* [SUPPLIED MATERIAL]

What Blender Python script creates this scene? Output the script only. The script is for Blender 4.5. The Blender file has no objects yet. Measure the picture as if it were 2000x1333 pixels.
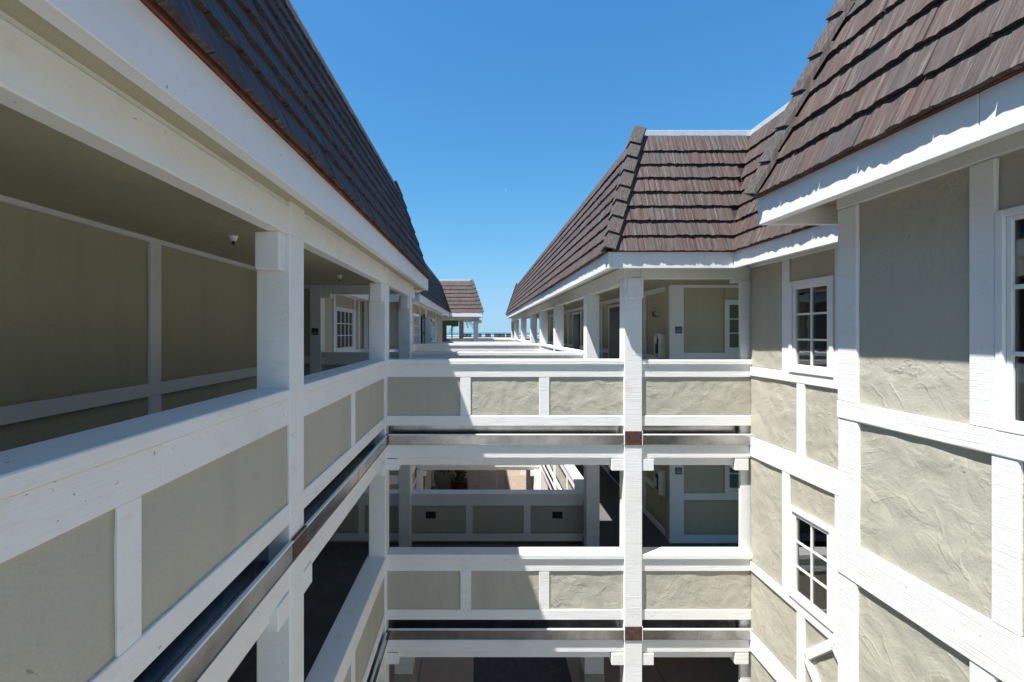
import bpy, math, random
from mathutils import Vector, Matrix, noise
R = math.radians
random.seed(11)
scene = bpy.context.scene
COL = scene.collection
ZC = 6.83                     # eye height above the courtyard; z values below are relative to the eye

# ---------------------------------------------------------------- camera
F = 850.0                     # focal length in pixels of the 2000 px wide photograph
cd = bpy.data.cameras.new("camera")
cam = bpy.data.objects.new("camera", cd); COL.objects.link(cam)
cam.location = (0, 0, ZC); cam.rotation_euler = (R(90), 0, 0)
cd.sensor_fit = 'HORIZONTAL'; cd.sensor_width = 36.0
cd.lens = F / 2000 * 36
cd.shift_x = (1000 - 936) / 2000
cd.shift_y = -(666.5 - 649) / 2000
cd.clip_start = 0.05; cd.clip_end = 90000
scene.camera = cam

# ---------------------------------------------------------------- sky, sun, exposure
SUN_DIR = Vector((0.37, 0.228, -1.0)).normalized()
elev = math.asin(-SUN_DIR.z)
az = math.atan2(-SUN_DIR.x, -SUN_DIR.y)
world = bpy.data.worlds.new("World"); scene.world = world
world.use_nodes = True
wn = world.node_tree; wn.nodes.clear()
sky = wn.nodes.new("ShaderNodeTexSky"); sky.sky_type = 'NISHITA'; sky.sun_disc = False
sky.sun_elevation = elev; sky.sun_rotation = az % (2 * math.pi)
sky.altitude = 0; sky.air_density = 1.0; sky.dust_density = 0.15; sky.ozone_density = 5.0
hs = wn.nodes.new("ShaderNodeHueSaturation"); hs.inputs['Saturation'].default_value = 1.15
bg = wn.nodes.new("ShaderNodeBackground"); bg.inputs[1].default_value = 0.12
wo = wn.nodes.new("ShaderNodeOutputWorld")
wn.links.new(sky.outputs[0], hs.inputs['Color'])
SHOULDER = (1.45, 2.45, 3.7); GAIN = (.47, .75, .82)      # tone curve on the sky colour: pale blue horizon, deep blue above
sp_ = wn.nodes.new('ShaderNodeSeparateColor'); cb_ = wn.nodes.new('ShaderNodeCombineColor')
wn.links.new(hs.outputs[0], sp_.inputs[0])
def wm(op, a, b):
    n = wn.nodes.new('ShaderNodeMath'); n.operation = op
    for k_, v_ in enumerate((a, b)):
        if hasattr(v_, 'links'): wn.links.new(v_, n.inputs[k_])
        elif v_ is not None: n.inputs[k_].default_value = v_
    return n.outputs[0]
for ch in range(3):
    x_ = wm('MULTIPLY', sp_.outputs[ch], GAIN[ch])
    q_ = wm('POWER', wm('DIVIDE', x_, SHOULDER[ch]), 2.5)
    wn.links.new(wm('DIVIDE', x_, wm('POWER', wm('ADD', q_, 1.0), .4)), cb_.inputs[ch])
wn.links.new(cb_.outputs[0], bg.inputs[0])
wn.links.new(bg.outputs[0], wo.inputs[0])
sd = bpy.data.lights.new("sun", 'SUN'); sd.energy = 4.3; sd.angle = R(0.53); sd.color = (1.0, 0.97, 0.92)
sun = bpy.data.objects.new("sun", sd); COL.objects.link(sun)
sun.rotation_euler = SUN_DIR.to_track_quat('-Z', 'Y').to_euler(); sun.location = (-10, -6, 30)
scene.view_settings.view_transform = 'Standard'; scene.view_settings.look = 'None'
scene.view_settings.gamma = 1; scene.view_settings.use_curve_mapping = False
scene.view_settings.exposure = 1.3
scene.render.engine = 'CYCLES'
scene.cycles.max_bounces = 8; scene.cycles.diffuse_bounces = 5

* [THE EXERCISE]
Repeat the lines above, starting at the first and stopping after the line that holds "scene.camera = cam", with the pictures left out.

* [SOLUTION]
What Blender Python script creates this scene? Output the script only. The script is for Blender 4.5. The Blender file has no objects yet. Measure the picture as if it were 2000x1333 pixels.
import bpy, math, random
from mathutils import Vector, Matrix, noise
R = math.radians
random.seed(11)
scene = bpy.context.scene
COL = scene.collection
ZC = 6.83                     # eye height above the courtyard; z values below are relative to the eye

# ---------------------------------------------------------------- camera
F = 850.0                     # focal length in pixels of the 2000 px wide photograph
cd = bpy.data.cameras.new("camera")
cam = bpy.data.objects.new("camera", cd); COL.objects.link(cam)
cam.location = (0, 0, ZC); cam.rotation_euler = (R(90), 0, 0)
cd.sensor_fit = 'HORIZONTAL'; cd.sensor_width = 36.0
cd.lens = F / 2000 * 36
cd.shift_x = (1000 - 936) / 2000
cd.shift_y = -(666.5 - 649) / 2000
cd.clip_start = 0.05; cd.clip_end = 90000
scene.camera = cam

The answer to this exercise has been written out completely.